■ Set exercise: Reproduce from the records below, with no pictures, exactly the lines between the one containing "Recreate this scene" and the one containing "from mathutils.geometry import", inclusive.

■ Task inputs:
※
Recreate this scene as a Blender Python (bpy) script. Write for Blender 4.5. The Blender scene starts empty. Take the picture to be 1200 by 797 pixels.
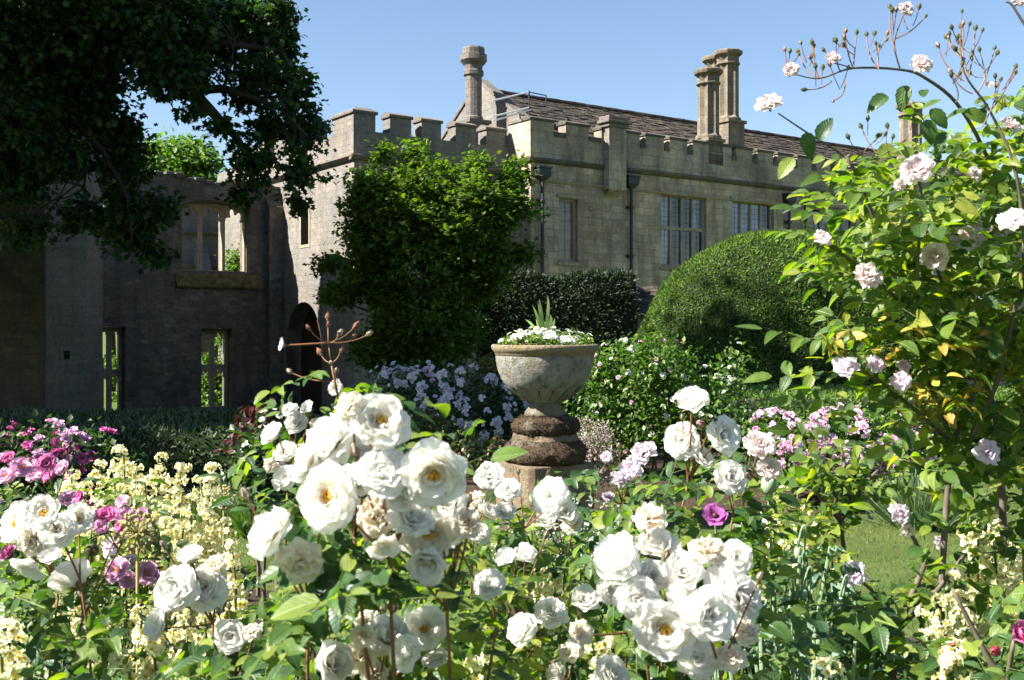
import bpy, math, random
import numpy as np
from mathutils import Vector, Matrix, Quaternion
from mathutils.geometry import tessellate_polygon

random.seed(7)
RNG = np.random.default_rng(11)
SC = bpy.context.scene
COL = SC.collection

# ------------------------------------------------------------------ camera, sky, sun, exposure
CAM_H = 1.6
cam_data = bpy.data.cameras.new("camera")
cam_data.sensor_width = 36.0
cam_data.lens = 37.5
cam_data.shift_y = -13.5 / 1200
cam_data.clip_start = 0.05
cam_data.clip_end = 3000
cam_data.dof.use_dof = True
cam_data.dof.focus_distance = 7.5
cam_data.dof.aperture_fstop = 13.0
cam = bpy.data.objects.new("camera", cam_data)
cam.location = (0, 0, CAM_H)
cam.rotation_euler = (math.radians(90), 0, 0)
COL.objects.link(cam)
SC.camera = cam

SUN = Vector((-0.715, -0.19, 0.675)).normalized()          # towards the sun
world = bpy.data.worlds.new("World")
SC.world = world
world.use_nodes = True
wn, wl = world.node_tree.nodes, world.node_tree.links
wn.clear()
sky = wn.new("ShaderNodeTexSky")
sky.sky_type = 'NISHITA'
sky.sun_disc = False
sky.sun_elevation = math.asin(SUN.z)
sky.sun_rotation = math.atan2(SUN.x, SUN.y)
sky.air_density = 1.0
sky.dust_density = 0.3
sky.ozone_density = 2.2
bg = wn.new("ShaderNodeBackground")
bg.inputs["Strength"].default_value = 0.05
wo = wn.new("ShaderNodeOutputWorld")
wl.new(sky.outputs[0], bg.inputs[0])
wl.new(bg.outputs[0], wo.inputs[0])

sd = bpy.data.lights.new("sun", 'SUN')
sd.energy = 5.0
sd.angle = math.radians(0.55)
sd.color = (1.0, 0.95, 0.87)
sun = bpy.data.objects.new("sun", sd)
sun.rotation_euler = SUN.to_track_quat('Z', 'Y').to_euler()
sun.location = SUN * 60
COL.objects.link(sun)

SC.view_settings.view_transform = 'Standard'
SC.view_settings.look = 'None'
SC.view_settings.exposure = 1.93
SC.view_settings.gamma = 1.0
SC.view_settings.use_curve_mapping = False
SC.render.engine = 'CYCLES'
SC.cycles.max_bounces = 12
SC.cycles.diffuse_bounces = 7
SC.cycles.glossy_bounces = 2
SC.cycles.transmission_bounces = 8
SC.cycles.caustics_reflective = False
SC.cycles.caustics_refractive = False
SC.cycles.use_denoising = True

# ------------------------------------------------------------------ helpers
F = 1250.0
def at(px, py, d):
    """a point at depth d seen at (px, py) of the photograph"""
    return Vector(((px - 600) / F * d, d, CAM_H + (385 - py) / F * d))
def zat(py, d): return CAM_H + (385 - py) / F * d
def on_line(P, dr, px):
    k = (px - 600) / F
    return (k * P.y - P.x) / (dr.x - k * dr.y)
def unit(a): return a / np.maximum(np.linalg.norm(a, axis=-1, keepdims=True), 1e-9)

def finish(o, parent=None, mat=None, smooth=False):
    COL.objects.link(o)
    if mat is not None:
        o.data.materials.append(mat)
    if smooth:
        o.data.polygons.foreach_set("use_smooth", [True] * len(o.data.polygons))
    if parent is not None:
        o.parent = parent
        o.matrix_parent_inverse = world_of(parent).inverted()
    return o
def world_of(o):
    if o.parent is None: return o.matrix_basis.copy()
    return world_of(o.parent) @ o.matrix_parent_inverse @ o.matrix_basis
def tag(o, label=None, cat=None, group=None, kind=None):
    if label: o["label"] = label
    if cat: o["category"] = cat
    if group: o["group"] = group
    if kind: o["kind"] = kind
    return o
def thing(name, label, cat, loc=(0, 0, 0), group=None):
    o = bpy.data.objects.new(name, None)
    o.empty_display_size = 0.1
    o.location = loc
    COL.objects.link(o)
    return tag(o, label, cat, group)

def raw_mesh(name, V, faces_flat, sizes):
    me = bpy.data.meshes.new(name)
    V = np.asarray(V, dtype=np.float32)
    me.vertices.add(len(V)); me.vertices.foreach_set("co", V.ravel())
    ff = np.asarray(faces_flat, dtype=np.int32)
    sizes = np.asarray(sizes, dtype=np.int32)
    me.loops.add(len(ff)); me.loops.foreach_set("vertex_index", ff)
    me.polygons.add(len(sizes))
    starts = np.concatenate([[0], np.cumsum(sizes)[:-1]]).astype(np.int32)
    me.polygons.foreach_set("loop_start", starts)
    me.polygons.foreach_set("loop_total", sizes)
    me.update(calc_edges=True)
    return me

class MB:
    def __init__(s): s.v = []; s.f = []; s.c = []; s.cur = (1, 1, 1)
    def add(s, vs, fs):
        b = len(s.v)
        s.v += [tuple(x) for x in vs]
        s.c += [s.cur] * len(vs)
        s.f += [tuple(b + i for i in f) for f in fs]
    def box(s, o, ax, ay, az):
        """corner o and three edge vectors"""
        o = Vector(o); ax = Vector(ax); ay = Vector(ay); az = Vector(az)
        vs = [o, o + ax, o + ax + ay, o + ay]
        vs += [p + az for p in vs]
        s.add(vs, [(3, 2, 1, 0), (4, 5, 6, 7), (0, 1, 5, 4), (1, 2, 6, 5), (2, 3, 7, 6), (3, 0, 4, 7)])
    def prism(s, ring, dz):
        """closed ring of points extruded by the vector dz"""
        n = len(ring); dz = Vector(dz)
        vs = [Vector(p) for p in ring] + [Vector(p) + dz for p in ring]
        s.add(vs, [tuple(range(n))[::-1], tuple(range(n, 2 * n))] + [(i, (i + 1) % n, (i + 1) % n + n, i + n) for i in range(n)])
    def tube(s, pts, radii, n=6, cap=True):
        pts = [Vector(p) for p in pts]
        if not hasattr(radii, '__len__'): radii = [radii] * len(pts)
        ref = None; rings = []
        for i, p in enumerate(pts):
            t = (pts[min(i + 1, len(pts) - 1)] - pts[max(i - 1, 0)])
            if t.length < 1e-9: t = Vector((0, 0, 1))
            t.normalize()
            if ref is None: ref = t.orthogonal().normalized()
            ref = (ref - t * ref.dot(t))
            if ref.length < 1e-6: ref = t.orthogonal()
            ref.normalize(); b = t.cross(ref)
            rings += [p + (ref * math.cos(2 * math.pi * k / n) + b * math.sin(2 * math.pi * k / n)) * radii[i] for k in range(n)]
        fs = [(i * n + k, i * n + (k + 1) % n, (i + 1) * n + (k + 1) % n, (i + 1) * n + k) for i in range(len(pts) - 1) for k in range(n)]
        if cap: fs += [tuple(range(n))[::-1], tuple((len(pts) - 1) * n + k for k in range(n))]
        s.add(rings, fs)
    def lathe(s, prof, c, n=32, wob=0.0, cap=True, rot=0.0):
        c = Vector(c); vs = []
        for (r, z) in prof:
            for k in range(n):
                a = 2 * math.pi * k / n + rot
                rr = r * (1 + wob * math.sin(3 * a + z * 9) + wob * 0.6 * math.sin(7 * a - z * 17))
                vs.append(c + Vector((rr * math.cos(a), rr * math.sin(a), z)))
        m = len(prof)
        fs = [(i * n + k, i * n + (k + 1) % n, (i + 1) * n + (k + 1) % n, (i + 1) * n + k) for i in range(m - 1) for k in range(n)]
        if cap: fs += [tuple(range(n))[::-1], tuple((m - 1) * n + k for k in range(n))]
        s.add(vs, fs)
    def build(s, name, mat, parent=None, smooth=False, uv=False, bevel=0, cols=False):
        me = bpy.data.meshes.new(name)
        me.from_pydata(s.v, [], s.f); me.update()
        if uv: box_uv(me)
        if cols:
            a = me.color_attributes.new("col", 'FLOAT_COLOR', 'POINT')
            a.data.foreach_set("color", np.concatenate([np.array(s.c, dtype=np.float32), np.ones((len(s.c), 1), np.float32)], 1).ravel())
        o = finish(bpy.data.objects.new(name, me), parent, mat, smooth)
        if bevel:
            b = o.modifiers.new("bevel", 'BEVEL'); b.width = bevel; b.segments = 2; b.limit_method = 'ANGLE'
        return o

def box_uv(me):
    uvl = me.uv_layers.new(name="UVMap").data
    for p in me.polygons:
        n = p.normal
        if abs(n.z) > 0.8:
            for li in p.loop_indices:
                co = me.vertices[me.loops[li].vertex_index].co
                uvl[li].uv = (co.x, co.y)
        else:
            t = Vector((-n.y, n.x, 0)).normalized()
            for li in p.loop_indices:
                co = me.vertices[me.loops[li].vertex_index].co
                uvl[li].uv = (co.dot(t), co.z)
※
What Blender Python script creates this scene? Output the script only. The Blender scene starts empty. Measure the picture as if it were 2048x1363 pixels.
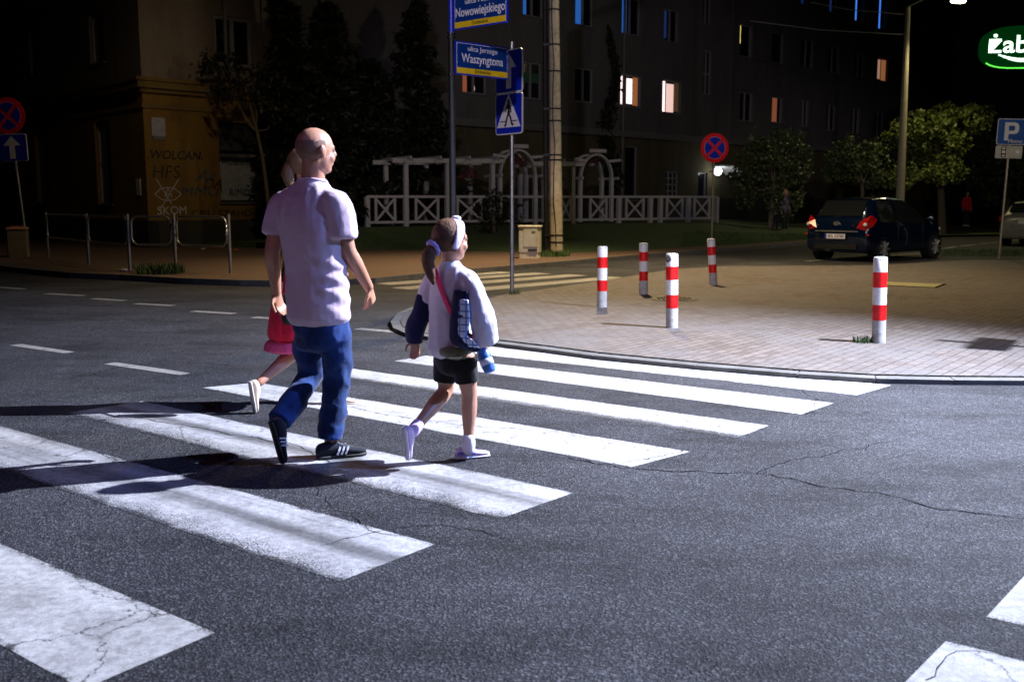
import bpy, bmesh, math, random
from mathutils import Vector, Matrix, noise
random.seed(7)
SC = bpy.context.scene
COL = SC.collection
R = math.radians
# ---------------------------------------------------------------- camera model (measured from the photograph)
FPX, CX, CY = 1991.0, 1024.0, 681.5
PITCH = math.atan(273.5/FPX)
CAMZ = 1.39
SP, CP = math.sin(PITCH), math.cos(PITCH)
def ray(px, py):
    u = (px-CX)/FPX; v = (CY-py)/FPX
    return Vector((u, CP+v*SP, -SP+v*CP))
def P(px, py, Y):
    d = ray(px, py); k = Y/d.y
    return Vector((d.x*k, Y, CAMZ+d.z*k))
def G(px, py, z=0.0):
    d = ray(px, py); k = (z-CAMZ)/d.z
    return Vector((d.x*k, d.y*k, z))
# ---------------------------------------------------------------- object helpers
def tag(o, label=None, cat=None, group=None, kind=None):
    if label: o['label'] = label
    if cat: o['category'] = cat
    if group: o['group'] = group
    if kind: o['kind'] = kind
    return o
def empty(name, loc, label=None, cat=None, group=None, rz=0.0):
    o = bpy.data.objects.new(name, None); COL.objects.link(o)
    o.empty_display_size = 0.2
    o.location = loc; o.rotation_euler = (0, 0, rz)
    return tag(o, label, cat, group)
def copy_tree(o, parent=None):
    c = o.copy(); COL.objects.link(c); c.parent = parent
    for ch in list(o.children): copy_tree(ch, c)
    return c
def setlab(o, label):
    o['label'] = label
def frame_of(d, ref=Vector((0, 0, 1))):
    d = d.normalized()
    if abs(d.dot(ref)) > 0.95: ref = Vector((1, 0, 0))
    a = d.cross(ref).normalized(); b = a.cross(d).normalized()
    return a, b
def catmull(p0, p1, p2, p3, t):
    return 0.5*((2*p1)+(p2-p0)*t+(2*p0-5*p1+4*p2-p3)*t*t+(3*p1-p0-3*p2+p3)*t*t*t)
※
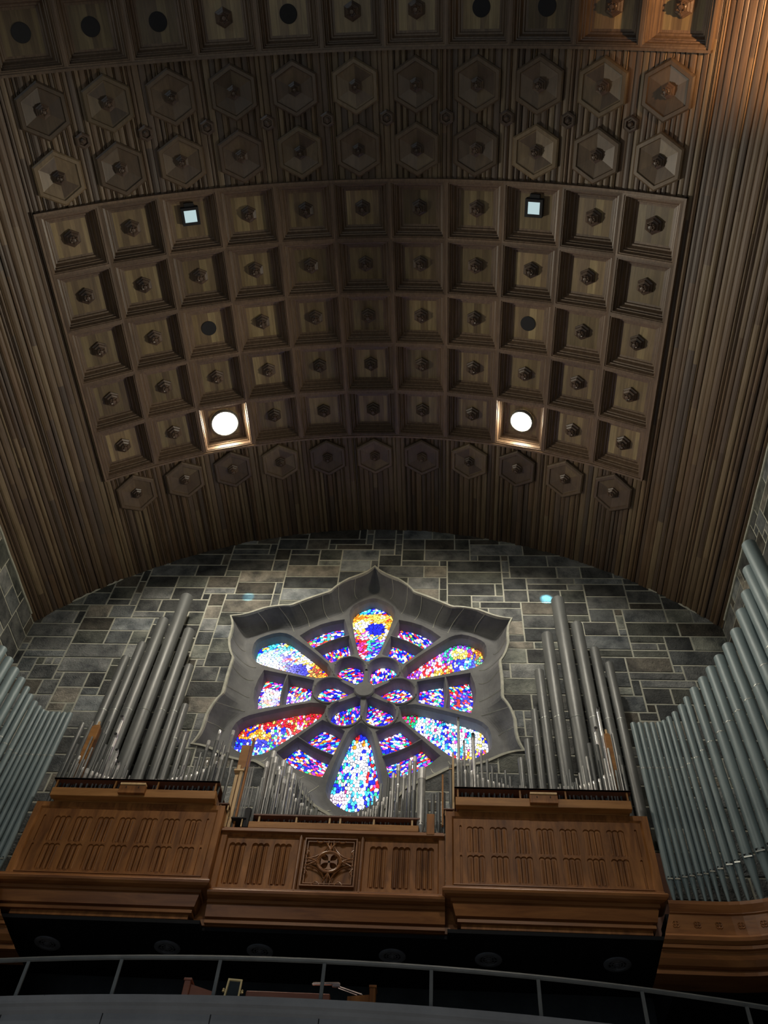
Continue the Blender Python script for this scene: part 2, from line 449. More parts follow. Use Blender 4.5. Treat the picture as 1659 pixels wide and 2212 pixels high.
※
■ Response:
Recreate this scene as a Blender Python (bpy) script. Write for Blender 4.5. The Blender scene starts empty. Take the picture to be 1200 by 797 pixels.
import bpy, math, random
import numpy as np
from mathutils import Vector, Matrix, Quaternion
from mathutils.geometry import tessellate_polygon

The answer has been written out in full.